Among the entries below, count the lines where the string "follow" occurs, and give only the number.

EXERCISE INPUTS —
++++++
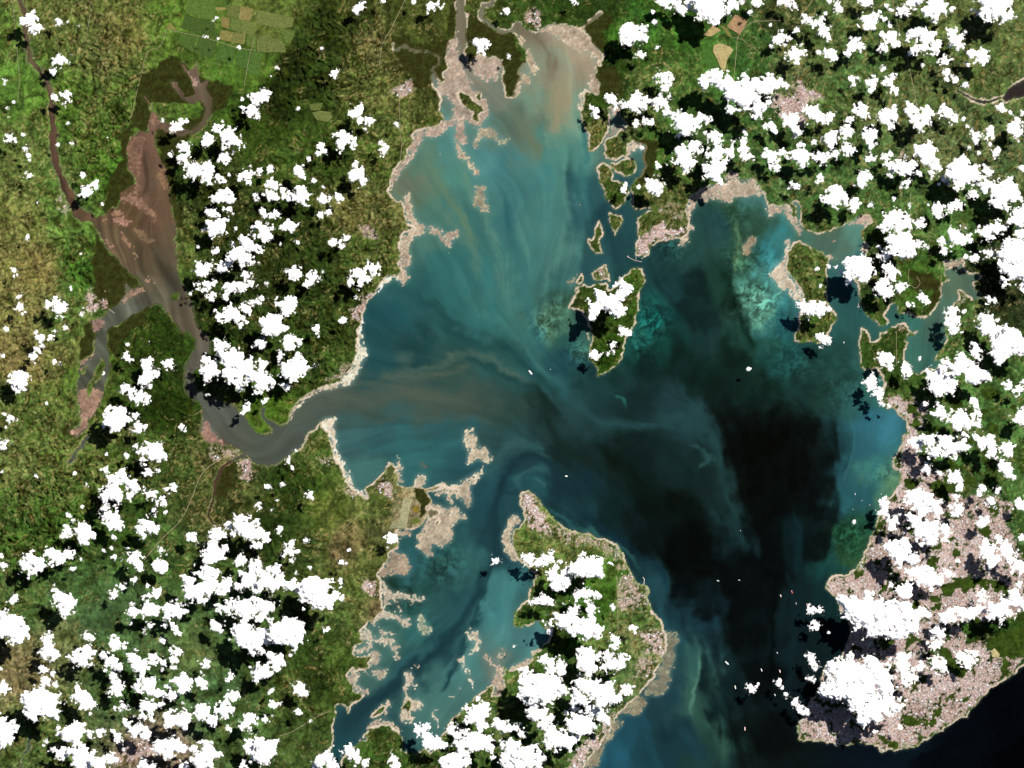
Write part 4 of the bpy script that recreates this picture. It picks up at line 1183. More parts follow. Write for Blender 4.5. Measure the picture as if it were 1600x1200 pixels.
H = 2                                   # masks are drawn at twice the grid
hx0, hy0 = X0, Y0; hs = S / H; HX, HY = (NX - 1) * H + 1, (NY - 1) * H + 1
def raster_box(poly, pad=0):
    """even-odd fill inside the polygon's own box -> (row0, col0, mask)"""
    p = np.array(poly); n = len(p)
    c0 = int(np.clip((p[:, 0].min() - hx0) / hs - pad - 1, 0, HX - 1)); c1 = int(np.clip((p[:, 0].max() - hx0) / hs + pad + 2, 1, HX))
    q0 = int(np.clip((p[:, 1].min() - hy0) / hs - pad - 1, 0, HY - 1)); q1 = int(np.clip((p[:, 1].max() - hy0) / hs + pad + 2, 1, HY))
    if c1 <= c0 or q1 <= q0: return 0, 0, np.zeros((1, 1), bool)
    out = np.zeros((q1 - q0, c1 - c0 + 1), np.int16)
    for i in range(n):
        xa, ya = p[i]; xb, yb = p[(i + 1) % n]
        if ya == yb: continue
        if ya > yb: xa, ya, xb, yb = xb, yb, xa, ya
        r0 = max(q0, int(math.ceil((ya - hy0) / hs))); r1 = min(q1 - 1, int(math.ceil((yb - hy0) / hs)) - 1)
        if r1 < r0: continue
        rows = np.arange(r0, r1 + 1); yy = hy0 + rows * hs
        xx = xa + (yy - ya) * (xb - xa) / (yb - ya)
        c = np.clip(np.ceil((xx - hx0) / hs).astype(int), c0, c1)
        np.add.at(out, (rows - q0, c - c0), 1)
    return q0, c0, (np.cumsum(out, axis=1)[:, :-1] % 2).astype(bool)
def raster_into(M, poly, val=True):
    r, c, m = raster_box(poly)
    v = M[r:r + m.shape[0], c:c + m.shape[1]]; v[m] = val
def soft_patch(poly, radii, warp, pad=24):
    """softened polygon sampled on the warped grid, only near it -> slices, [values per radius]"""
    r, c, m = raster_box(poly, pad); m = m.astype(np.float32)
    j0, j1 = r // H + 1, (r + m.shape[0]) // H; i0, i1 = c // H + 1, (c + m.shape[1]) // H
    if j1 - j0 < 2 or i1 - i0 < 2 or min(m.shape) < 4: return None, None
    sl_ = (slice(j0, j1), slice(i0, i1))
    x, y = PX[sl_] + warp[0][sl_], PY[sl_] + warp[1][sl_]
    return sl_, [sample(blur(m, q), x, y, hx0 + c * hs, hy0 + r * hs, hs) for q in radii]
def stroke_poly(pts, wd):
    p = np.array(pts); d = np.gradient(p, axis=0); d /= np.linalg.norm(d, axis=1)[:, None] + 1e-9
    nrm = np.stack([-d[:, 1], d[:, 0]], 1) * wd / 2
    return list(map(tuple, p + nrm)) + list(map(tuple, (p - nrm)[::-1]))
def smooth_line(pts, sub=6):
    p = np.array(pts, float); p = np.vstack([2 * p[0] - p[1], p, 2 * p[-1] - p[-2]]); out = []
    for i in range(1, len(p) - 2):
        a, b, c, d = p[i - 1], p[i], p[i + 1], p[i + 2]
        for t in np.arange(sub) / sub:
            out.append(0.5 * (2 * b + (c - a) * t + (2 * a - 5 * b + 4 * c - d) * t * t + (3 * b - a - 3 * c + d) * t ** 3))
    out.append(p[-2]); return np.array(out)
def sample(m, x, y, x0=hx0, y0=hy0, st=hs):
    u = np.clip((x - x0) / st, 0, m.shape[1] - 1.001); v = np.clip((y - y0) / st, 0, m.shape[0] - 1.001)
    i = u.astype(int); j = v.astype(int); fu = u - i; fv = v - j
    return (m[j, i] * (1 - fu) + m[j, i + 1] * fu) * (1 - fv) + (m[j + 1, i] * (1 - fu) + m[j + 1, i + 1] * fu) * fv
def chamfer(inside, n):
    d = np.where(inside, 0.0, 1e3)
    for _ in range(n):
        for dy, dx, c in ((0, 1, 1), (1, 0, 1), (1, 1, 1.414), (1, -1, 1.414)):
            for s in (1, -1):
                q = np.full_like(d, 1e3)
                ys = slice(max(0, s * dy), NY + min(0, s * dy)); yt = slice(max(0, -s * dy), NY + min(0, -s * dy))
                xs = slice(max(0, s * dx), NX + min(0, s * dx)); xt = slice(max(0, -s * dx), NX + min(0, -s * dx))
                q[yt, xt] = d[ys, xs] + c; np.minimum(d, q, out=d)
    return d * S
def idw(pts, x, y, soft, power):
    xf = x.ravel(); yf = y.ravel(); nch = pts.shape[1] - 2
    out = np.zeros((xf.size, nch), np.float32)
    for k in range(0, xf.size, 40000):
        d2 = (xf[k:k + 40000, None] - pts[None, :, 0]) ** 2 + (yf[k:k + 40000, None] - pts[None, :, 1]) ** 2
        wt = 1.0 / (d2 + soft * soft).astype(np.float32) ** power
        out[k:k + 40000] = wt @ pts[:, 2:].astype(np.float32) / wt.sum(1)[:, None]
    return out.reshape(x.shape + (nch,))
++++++
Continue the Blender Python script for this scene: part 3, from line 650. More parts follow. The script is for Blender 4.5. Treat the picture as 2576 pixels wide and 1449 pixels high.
++++++
CORRECT RESPONSE — 2